COLLECTED MATERIAL:
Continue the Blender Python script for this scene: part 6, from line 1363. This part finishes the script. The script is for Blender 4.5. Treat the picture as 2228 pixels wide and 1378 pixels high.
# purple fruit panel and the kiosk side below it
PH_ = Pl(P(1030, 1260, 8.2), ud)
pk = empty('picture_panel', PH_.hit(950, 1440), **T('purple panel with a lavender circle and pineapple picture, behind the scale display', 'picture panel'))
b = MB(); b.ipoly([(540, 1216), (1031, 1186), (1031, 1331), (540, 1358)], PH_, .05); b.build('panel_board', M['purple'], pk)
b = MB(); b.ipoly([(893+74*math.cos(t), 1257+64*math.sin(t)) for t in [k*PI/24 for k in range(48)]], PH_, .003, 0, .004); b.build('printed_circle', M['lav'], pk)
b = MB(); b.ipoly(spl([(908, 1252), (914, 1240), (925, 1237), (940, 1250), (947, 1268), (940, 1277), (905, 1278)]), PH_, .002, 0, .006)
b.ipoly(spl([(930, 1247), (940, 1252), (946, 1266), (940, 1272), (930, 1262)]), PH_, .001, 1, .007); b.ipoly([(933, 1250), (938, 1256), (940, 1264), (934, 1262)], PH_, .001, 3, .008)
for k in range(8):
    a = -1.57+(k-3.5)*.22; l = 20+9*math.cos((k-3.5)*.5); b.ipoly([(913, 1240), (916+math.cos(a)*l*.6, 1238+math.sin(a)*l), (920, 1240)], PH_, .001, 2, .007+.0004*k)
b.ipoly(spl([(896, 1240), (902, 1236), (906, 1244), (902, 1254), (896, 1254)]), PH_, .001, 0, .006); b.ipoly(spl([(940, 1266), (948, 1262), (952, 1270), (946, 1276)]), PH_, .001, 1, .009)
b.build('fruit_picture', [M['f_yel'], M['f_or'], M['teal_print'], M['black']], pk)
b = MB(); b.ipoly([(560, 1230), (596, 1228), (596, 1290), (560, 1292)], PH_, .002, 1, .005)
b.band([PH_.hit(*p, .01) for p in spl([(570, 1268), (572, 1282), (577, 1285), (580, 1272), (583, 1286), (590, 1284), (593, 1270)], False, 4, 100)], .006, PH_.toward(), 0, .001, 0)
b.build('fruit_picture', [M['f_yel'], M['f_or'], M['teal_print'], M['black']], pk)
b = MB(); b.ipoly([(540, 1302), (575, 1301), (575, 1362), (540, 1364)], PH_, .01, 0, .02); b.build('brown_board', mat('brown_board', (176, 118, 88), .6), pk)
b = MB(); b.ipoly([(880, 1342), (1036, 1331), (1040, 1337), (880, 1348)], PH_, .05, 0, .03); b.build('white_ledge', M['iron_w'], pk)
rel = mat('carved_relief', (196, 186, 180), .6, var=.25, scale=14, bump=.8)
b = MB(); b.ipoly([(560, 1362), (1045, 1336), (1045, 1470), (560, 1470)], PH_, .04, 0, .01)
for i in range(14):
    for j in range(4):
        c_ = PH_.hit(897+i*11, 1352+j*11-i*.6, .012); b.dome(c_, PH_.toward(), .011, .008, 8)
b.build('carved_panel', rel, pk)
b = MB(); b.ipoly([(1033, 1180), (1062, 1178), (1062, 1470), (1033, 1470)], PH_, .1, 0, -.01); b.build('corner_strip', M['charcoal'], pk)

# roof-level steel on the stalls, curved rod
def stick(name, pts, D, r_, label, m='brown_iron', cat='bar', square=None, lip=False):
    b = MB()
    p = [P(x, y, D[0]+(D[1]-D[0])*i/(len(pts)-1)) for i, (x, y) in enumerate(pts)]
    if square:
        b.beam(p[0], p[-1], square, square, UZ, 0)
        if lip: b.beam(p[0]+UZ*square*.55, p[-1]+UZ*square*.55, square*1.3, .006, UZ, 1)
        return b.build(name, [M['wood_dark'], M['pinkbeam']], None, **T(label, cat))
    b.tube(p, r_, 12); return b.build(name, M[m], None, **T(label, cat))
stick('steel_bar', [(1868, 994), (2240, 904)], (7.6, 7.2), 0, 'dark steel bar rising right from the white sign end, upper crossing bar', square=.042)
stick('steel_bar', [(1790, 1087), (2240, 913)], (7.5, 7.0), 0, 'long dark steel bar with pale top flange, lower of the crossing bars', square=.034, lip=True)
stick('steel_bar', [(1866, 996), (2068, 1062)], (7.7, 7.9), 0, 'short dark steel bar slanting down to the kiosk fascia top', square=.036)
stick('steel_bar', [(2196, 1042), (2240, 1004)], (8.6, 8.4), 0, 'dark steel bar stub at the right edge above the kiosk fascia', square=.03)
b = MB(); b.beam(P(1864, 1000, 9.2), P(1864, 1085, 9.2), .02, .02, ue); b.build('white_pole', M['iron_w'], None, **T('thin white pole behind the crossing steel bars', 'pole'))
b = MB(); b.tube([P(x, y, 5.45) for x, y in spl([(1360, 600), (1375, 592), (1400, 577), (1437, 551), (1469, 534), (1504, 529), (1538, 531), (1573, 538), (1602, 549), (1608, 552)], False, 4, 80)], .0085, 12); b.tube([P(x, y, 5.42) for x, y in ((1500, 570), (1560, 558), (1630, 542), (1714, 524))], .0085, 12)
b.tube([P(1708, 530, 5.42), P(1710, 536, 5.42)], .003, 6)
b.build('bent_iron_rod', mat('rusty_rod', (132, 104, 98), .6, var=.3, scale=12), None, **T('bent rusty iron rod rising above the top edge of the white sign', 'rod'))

WRITTEN EXERCISE:
Reproduce the full listing above, character for character.

THE ANSWER:
Continue the Blender Python script for this scene: part 6, from line 1363. This part finishes the script. The script is for Blender 4.5. Treat the picture as 2228 pixels wide and 1378 pixels high.
# purple fruit panel and the kiosk side below it
PH_ = Pl(P(1030, 1260, 8.2), ud)
pk = empty('picture_panel', PH_.hit(950, 1440), **T('purple panel with a lavender circle and pineapple picture, behind the scale display', 'picture panel'))
b = MB(); b.ipoly([(540, 1216), (1031, 1186), (1031, 1331), (540, 1358)], PH_, .05); b.build('panel_board', M['purple'], pk)
b = MB(); b.ipoly([(893+74*math.cos(t), 1257+64*math.sin(t)) for t in [k*PI/24 for k in range(48)]], PH_, .003, 0, .004); b.build('printed_circle', M['lav'], pk)
b = MB(); b.ipoly(spl([(908, 1252), (914, 1240), (925, 1237), (940, 1250), (947, 1268), (940, 1277), (905, 1278)]), PH_, .002, 0, .006)
b.ipoly(spl([(930, 1247), (940, 1252), (946, 1266), (940, 1272), (930, 1262)]), PH_, .001, 1, .007); b.ipoly([(933, 1250), (938, 1256), (940, 1264), (934, 1262)], PH_, .001, 3, .008)
for k in range(8):
    a = -1.57+(k-3.5)*.22; l = 20+9*math.cos((k-3.5)*.5); b.ipoly([(913, 1240), (916+math.cos(a)*l*.6, 1238+math.sin(a)*l), (920, 1240)], PH_, .001, 2, .007+.0004*k)
b.ipoly(spl([(896, 1240), (902, 1236), (906, 1244), (902, 1254), (896, 1254)]), PH_, .001, 0, .006); b.ipoly(spl([(940, 1266), (948, 1262), (952, 1270), (946, 1276)]), PH_, .001, 1, .009)
b.build('fruit_picture', [M['f_yel'], M['f_or'], M['teal_print'], M['black']], pk)
b = MB(); b.ipoly([(560, 1230), (596, 1228), (596, 1290), (560, 1292)], PH_, .002, 1, .005)
b.band([PH_.hit(*p, .01) for p in spl([(570, 1268), (572, 1282), (577, 1285), (580, 1272), (583, 1286), (590, 1284), (593, 1270)], False, 4, 100)], .006, PH_.toward(), 0, .001, 0)
b.build('fruit_picture', [M['f_yel'], M['f_or'], M['teal_print'], M['black']], pk)
b = MB(); b.ipoly([(540, 1302), (575, 1301), (575, 1362), (540, 1364)], PH_, .01, 0, .02); b.build('brown_board', mat('brown_board', (176, 118, 88), .6), pk)
b = MB(); b.ipoly([(880, 1342), (1036, 1331), (1040, 1337), (880, 1348)], PH_, .05, 0, .03); b.build('white_ledge', M['iron_w'], pk)
rel = mat('carved_relief', (196, 186, 180), .6, var=.25, scale=14, bump=.8)
b = MB(); b.ipoly([(560, 1362), (1045, 1336), (1045, 1470), (560, 1470)], PH_, .04, 0, .01)
for i in range(14):
    for j in range(4):
        c_ = PH_.hit(897+i*11, 1352+j*11-i*.6, .012); b.dome(c_, PH_.toward(), .011, .008, 8)
b.build('carved_panel', rel, pk)
b = MB(); b.ipoly([(1033, 1180), (1062, 1178), (1062, 1470), (1033, 1470)], PH_, .1, 0, -.01); b.build('corner_strip', M['charcoal'], pk)

# roof-level steel on the stalls, curved rod
def stick(name, pts, D, r_, label, m='brown_iron', cat='bar', square=None, lip=False):
    b = MB()
    p = [P(x, y, D[0]+(D[1]-D[0])*i/(len(pts)-1)) for i, (x, y) in enumerate(pts)]
    if square:
        b.beam(p[0], p[-1], square, square, UZ, 0)
        if lip: b.beam(p[0]+UZ*square*.55, p[-1]+UZ*square*.55, square*1.3, .006, UZ, 1)
        return b.build(name, [M['wood_dark'], M['pinkbeam']], None, **T(label, cat))
    b.tube(p, r_, 12); return b.build(name, M[m], None, **T(label, cat))
stick('steel_bar', [(1868, 994), (2240, 904)], (7.6, 7.2), 0, 'dark steel bar rising right from the white sign end, upper crossing bar', square=.042)
stick('steel_bar', [(1790, 1087), (2240, 913)], (7.5, 7.0), 0, 'long dark steel bar with pale top flange, lower of the crossing bars', square=.034, lip=True)
stick('steel_bar', [(1866, 996), (2068, 1062)], (7.7, 7.9), 0, 'short dark steel bar slanting down to the kiosk fascia top', square=.036)
stick('steel_bar', [(2196, 1042), (2240, 1004)], (8.6, 8.4), 0, 'dark steel bar stub at the right edge above the kiosk fascia', square=.03)
b = MB(); b.beam(P(1864, 1000, 9.2), P(1864, 1085, 9.2), .02, .02, ue); b.build('white_pole', M['iron_w'], None, **T('thin white pole behind the crossing steel bars', 'pole'))
b = MB(); b.tube([P(x, y, 5.45) for x, y in spl([(1360, 600), (1375, 592), (1400, 577), (1437, 551), (1469, 534), (1504, 529), (1538, 531), (1573, 538), (1602, 549), (1608, 552)], False, 4, 80)], .0085, 12); b.tube([P(x, y, 5.42) for x, y in ((1500, 570), (1560, 558), (1630, 542), (1714, 524))], .0085, 12)
b.tube([P(1708, 530, 5.42), P(1710, 536, 5.42)], .003, 6)
b.build('bent_iron_rod', mat('rusty_rod', (132, 104, 98), .6, var=.3, scale=12), None, **T('bent rusty iron rod rising above the top edge of the white sign', 'rod'))